Supreme Court Keeps Election Commission Control Fight Alive
By refusing delay, the court keeps pressure on the 2023 law that gives the Centre the upper hand in appointing election commissioners.
The power balance is straightforward: the Centre still holds the appointment lever, and it is using that leverage to lock in control over the Election Commission while the legal challenge moves slowly. The Supreme Court’s refusal to postpone the “most important” hearing in the poll body selection case means the dispute over who appoints the referee of Indian elections stays live, rather than drifting past under a cloud of administrative momentum, as reported by
NDTV.
Why this hearing matters
The case goes to the core of electoral independence. In its March 2023 judgment in Anoop Baranwal, the Supreme Court said Election Commissioners should be chosen by a panel including the Prime Minister, the Leader of Opposition and the Chief Justice of India, to curb executive dominance, according to
The Hindu. Parliament then passed the 2023 law that removed the Chief Justice and replaced that slot with a Union cabinet minister nominated by the Prime Minister, giving the government the deciding vote, as described by
The Hindu.
That is why the petitioners are not just arguing procedure. They are arguing that Parliament used legislation to neutralise a Constitution Bench ruling without squarely answering the constitutional question first, a point the court itself has flagged in earlier hearings, per
The Hindu.

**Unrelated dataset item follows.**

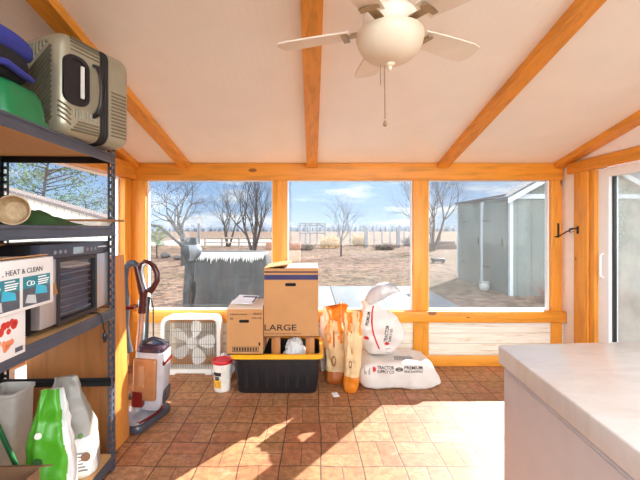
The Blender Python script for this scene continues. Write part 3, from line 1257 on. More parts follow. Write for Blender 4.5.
m.add(*head([(.012, .98, 1), (.018, 1, 1), (.045, 1, 1), (.055, .98, .97)], .37, -.09, .13))
hd = m.build('cleaner_head', DKG, t)
m = MB()
m.X = VM
m.add(*head([(.05, .94, .95), (.065, .9, .9), (.085, .7, .72), (.10, .5, .5)], .37, -.085, .12, .06))
m.build('head_cover', mat('grey_silver_plastic', (150, 150, 156), .22, .4), hd)
m = MB()
m.X = VM
m.tube([(.02, -.17, .058), (.095, -.13, .062), (.115, 0, .062), (.095, .13, .062), (.02, .17, .058)], .008, 8)
m.build('head_trim', DRED, hd)
for s_ in (-1, 1):
    m = MB()
    m.X = VM
    m.lathe([(.03, -.012), (.034, -.008), (.034, .008), (.03, .012)], (-.06, s_ * .13, .034), 18, Matrix.Rotation(R(90), 4, 'X'))
    m.build('wheel', BLACKP, t)
LEAN = Matrix.Translation((-1.128, 2.63, .095)) @ Matrix.Rotation(R(3.5), 4, 'Y') @ Matrix.Rotation(R(4), 4, 'X')
m = MB()
m.X = LEAN


def vbody(zs, hx, hy, r=.045):
    vs, n = [], 0
    for z, sc in zs:
        pts = rrect(2 * hx * sc, 2 * hy * sc, r * sc, 6)
        n = len(pts)
        vs += [(a, b, z) for a, b in pts]
    k = len(zs)
    return vs, [(i * n + j, i * n + (j + 1) % n, (i + 1) * n + (j + 1) % n, (i + 1) * n + j) for i in range(k - 1) for j in range(n)] + [tuple(range(n - 1, -1, -1)), tuple((k - 1) * n + j for j in range(n))]


m.add(*vbody([(0, .6), (.02, .72), (.06, .88), (.15, .97), (.36, 1.02), (.405, 1.02), (.42, .97)], .10, .085))
m.build('body_shell', WHP, t)
m = MB()
m.X = LEAN
m.box((-.098, -.105, .09), (.062, -.068, .385), .018, 3)
m.cur = 1
m.box((-.10, -.109, .045), (-.02, -.066, .16), .012, 3)
m.build('canister', [BRON, DRED], t)
m = MB()
m.X = LEAN
m.box((-.06, -.108, .19), (-.015, -.1, .34), .004)
m.build('canister_window', mat('clear_bronze', (178, 128, 92), .15), t)
m = MB()
m.X = LEAN
m.box((.088, -.05, .05), (.106, .06, .15), .008, 3)
m.build('side_vent', DKG, t)
m = MB()
m.X = LEAN
m.box((.085, -.07, .33), (.106, .07, .365), .008, 3)
m.build('side_stripe', DRED, t)
m = MB()
m.X = LEAN
m.add(*vbody([(.42, .93), (.445, .88), (.458, .7), (.462, .3)], .10, .085))
lid = m.build('dust_lid', PURP, t)
m = MB()
m.X = LEAN
m.tube([(-.075, -.02, .44), (-.06, -.02, .475), (0, -.01, .497), (.06, 0, .478), (.078, .005, .44)], .014, 10)
m.build('lift_handle', DKG, lid)
YW = 2.60
m = MB()
m.tube([P(138.5, 350, YW), P(140, 335, YW), P(142, 311, YW)], [.021, .021, .019], 12)
m.build('wand', mat('rose_bronze_tube', (214, 170, 146), .25, .6), t)
m = MB()
m.tube([P(142, 313, YW), P(142.8, 305, YW), P(143.2, 296, YW), P(143.8, 291, YW)], [.026, .026, .024, .03], 12)
m.tube([P(143.5, 293, YW), P(141, 284, YW), P(138.5, 274, YW), P(136.5, 266, YW)], [.03, .026, .022, .02], 12)
loop = [(144, 290), (141.5, 280), (140, 270), (141, 263.5), (145, 261), (149.5, 262.5), (154, 266.5), (157, 273), (157, 281), (153.5, 287), (149.5, 291.5)]
m.tube([P(a, b, YW) for a, b in loop], [.026, .016, .012, .012, .013, .015, .018, .019, .019, .02, .026], 10)
hdl = m.build('handle', mat('maroon_handle', (78, 34, 30), .25), t)
m = MB()
m.tube([P(146.5, 289, YW - .004), P(143.8, 280, YW - .004), P(142.5, 271, YW - .004), P(143.5, 265.5, YW - .004), P(146, 264.5, YW - .004)], .011, 8)
m.build('grip_inlay', SILV, hdl)
m = MB()
hz_ = [(137, 266), (133.5, 262.8), (129.5, 263.5), (126.3, 268), (124.8, 277), (125, 288), (126.5, 300), (126.2, 312), (125.6, 326), (127, 340), (130, 352)]
pts = [P(a, b, YW + .02) for a, b in hz_]
dense = []
for i in range(len(pts) - 1):
    for k in range(8):
        dense.append(pts[i].lerp(pts[i + 1], k / 8))
dense.append(pts[-1])
m.tube(dense, [.020 if i % 2 else .0225 for i in range(len(dense))], 12)
m.build('hose', mat('grey_hose', (74, 80, 88), .4), t)
m = MB()
m.box(P(133, 309, YW - .03), P(127, 305, YW + .04), .004)
m.build('hose_clip', DRED, t)

# thin handled tools and a small bottle behind the vacuum
t = thing('mop', 'black-handled mop leaning in the corner behind the vacuum', 'mop', (-1.27, 3.2, 0))
m = MB()
m.tube([(-1.34, 2.98, .03), P(147, 320, 3.1), P(148.6, 297, 3.2)], .015, 10)
m.build('handle', BLACKP, t)
m = MB()
m.tube([P(148.6, 297, 3.19), P(151.5, 299, 3.19), P(153.2, 308, 3.18), P(153.4, 336, 3.14)], .006, 8)
m.build('loop_cord', BLACKP, t)
m = MB()
m.box((-1.46, 2.93, .0), (-1.23, 3.03, .035), .01)
m.build('mop_head', BLACKM, t)
m = MB()
m.tube([(-1.40, 3.18, .02), P(140, 300, 3.36)], .018, 10)
o = m.build('blue_pole', mat('pale_blue_tube', (150, 190, 214), .35), at=(-1.40, 3.18, 0))
tag(o, 'pale blue tube standing behind the vacuum wand', 'pole')
t = thing('spray_bottle', 'small yellow-green bottle on the floor between vacuum and box fan', 'bottle', (-1.305, 3.1, 0))
by, bx = 3.12, (154 - VX) / F * 3.12
m = MB()
m.lathe([(.03, 0), (.034, .01), (.034, .20), (.028, .26), (.015, .30), (.013, .33)], (bx, by, 0), 20)
m.build('bottle_body', mat('black_bottle', (36, 38, 40), .3), t)
m = MB()
m.lathe([(.016, .33), (.017, .36), (.012, .37)], (bx, by, 0), 16)
m.box((bx - .015, by - .012, .365), (bx + .05, by + .012, .415), .008)
m.build('spray_head', mat('lime_yellow_plastic', (190, 200, 40), .4), t)

# ------------------------------------------------------------------ box fan
t = thing('box_fan', 'white square box fan on the floor against the back wall', 'fan', (-1.125, 3.52, 0))
fc = Vector((-1.125, 3.46, .272))
ux, uz = Vector((1, 0, 0)), Vector((0, 0, 1))
FANP = mat('white_fan_plastic', (232, 230, 224), .4, var=.03)
m = MB()
m.ring(rrect(.535, .515, .07, 8), rrect(.48, .46, .05, 8), fc, ux, uz, (0, .13, 0))
m.ring(rrect(.55, .53, .078, 8), rrect(.485, .465, .052, 8), fc - Vector((0, .008, 0)), ux, uz, (0, .022, 0))
m.build('housing', FANP, t)
m = MB()
for k in range(29):
    x = -.23 + k * .46 / 28
    hh = .225 if abs(x) < .19 else .225 - (abs(x) - .19) * .9
    m.tube([fc + Vector((x, .004, -hh)), fc + Vector((x, .004, hh))], .0022, 5)
for z in (-.12, 0, .12):
    m.tube([fc + Vector((-.24, .007, z)), fc + Vector((.24, .007, z))], .0022, 5)
m.build('front_grille', mat('grey_grille', (140, 137, 130), .5), t)
m = MB()
for k in range(24):
    x = -.23 + k * .46 / 23
    m.tube([fc + Vector((x, .126, -.22)), fc + Vector((x, .126, .22))], .0022, 5)
m.build('rear_grille', mat('grey_grille', (176, 172, 164), .5), t)
for k in range(5):
    a = R(76 + 72 * k)
    m = MB()

    def blade(uu, vv):
        r_ = .045 + uu * .165
        hw = .012 + .043 * sin(min(1, uu * 1.15) * pi * .62)
        if uu > .85:
            hw *= max(.35, 1 - ((uu - .85) / .15) ** 2 * .65)
        w_ = (vv - .5) * 2 * hw
        return fc + Vector((r_ * cos(a) - w_ * sin(a), .055 + w_ * .45, r_ * sin(a) + w_ * cos(a)))
    m.grid(blade, 12, 6)
    m.grid(lambda q, w_: blade(q, w_) + Vector((0, .003, 0)), 12, 6)
    m.build('blade', mat('white_blade', (240, 236, 228), .4, var=.02), t)
m = MB()
m.lathe([(.05, 0), (.055, .01), (.055, .06), (.03, .07)], fc + Vector((0, .03, 0)), 28, Matrix.Rotation(R(-90), 4, 'X'))
m.build('hub', FANP, t)
m = MB()
m.lathe([(.03, 0), (.03, .012), (.022, .02)], (fc.x - .02, fc.y + .05, .53), 20)
m.box((fc.x - .09, fc.y + .04, .53), (fc.x + .09, fc.y + .075, .548), .008)
m.build('control_knob', FANP, t)
for s_ in (-1, 1):
    m = MB()
    m.box((fc.x + s_ * .17 - .03, fc.y - .03, 0), (fc.x + s_ * .17 + .03, fc.y + .15, .016), .004)
    m.build('foot', FANP, t)

# ------------------------------------------------------------------ bucket
by, bx = 3.13, -.752
t = thing('bucket', 'small white plastic bucket with red lid on the bricks by the tote', 'bucket', (bx, by, 0))
m = MB()
m.lathe([(.064, 0), (.066, .004), (.074, .20), (.077, .215), (.077, .225), (.075, .23)], (bx, by, 0), 36)
m.build('pail', mat('white_bucket', (236, 230, 220), .4), t)
m = MB()
m.lathe([(.079, .226), (.082, .23), (.082, .25), (.079, .254), (.072, .252), (.07, .246), (.01, .246)], (bx, by, 0), 36)
m.build('lid', mat('red_lid', (206, 36, 48), .35), t)
m = MB()


def wrap(rad, a0, a1, z0, z1, mi, m=m):
    m.cur = mi
    m.grid(lambda q, w_: Vector((bx + (rad(z0 + w_ * (z1 - z0))) * cos(R(a0 + q * (a1 - a0))), by + rad(z0 + w_ * (z1 - z0)) * sin(R(a0 + q * (a1 - a0))), z0 + w_ * (z1 - z0))), 16, 4)


rf = lambda z: .0662 + z * .041 + .0008
wrap(rf, 200, 330, .03, .17, 0)
rf2 = lambda z: .0662 + z * .041 + .0016
wrap(rf2, 215, 275, .135, .165, 1)
wrap(rf2, 205, 275, .035, .10, 2)
rf3 = lambda z: .0662 + z * .041 + .0022
wrap(rf3, 230, 262, .10, .13, 1)
m.build('printed_label', [mat('label_white', (232, 226, 214), .5), INK, mat('label_amber', (226, 168, 60), .5, var=.3, nscale=40)], t)
m = MB()
m.tube([(bx - .080, by, .21), (bx - .078, by - .05, .16), (bx - .038, by - .082, .125), (bx, by - .088, .12)][::1], .0022, 6)
m.build('bail_handle', mat('wire_grey', (150, 150, 150), .4, .6), t)

# ------------------------------------------------------------------ black tote with yellow rim
TZ = .325
t = thing('storage_tote', 'large black plastic tote with yellow rim holding the cartons', 'tote', (-.27, 3.26, 0))
tc_ = (-.285, 3.265)
n = 48
m = MB()
rows = [(.322, .205, 0), (.328, .21, .008), (.345, .225, .16), (.357, .232, TZ - .03), (.357, .232, TZ - .004), (.347, .222, TZ - .004), (.338, .215, .16), (.318, .2, .012), (.01, .01, .011)]
mm = rr_loft(rows, tc_, .18, 64)
mm.build('tote_body', BLACKP, t)
m = MB()
for k in range(7):
    x = tc_[0] - .25 + k * .083
    m.prism([(-.016, 0), (.016, 0), (.012, .2), (-.012, .2)], (x, tc_[1] - .2165, .05), (1, 0, 0), (0, -.065, 1), (0, -.008, 0))
m.build('rib', BLACKP, t)
yel = mat('yellow_rim_plastic', (246, 176, 26), .4)
m = MB()
A = [(tc_[0] + .381 * se(2 * pi * j / 64, .16)[0], tc_[1] + .256 * se(2 * pi * j / 64, .16)[1]) for j in range(64)]
Bi = [(tc_[0] + .351 * se(2 * pi * j / 64, .16)[0], tc_[1] + .226 * se(2 * pi * j / 64, .16)[1]) for j in range(64)]
m.ring(A, Bi, (0, 0, TZ - .032), (1, 0, 0), (0, 1, 0), (0, 0, .034))
m.build('rim', yel, t)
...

For the government, the stakes are practical: keeping appointment power inside the executive preserves influence over the institution that manages voter rolls, election timing, and disputes.
Who wins if the delay ends
The immediate beneficiary of the current setup is the government, which already used the 2023 law to appoint new Election Commissioners while the challenge was pending, including Gyanesh Kumar as CEC, according to
The Hindu. The losers are the petitioners led by the Association for Democratic Reforms, plus opposition parties that want a selection process visibly insulated from the Prime Minister’s office.
There is also a broader institutional issue. If the court eventually strikes down the law, the appointments made under it may not automatically disappear, but they become vulnerable to retrospective constitutional challenge. That is the real leverage point: not whether the court likes the law, but whether it is willing to treat election management as too important to leave under executive primacy.
What to watch next
The next decision point is May 14, when the Supreme Court is scheduled to hear the challenge. Watch for two things: whether the bench signals impatience with the 2023 law’s override of Anoop Baranwal, and whether it hints at any interim protection around future Election Commission appointments. If it does, the government loses room to keep filling the institution on its own terms.